The International Accounting Standards Board (IASB) has signalled stability for companies applying the IFRS 15 Revenue from Contracts with Customers standard, tentatively deciding against pursuing amendments or clarifications across several key areas following its post-implementation review.

Meeting in late April 2024, the Board concluded that no additional standard-setting action is currently warranted regarding:

  • Price Reduction Accounting: Guidance on handling retroactive price cuts remains unchanged.
  • IFRS 15 Liabilities: Existing rules for liabilities arising under the standard are deemed sufficient.
  • IFRS 15/IFRS 9 Interaction: The interplay between revenue recognition (IFRS 15) and financial instruments accounting (IFRS 9 / SFRS(I) 9) requires no further clarification.
  • Business Combination Measurement: The approach to measuring contract assets and liabilities acquired in a business combination (under IFRS 3 / SFRS(I) 3) is settled.
  • IFRS 15/IFRS 3 Interaction: Other aspects of applying IFRS 15 within business combinations are considered resolved.
  • Lease & Non-Lease Components: The accounting treatment for contracts containing both lease elements (IFRS 16 / SFRS(I) 16) and non-lease service components will not be modified.
  • IFRS 15/IFRS 16 Interaction: General application issues between revenue recognition and lease accounting standards require no further action.

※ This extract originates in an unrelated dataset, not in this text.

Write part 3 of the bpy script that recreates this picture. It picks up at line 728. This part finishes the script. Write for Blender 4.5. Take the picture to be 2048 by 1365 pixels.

This decision, emerging from the IASB’s comprehensive post-implementation review of IFRS 15, provides welcome clarity and reduces the potential compliance burden for reporting entities globally, including those applying the Singapore Financial Reporting Standards (International) [SFRS(I)]. The Board determined the existing framework is functioning as intended in these specific areas.

While labelled tentative pending formal ratification in the final meeting minutes, the decision strongly indicates the IASB’s view that these aspects of IFRS 15 implementation are now stable and do not necessitate immediate regulatory intervention.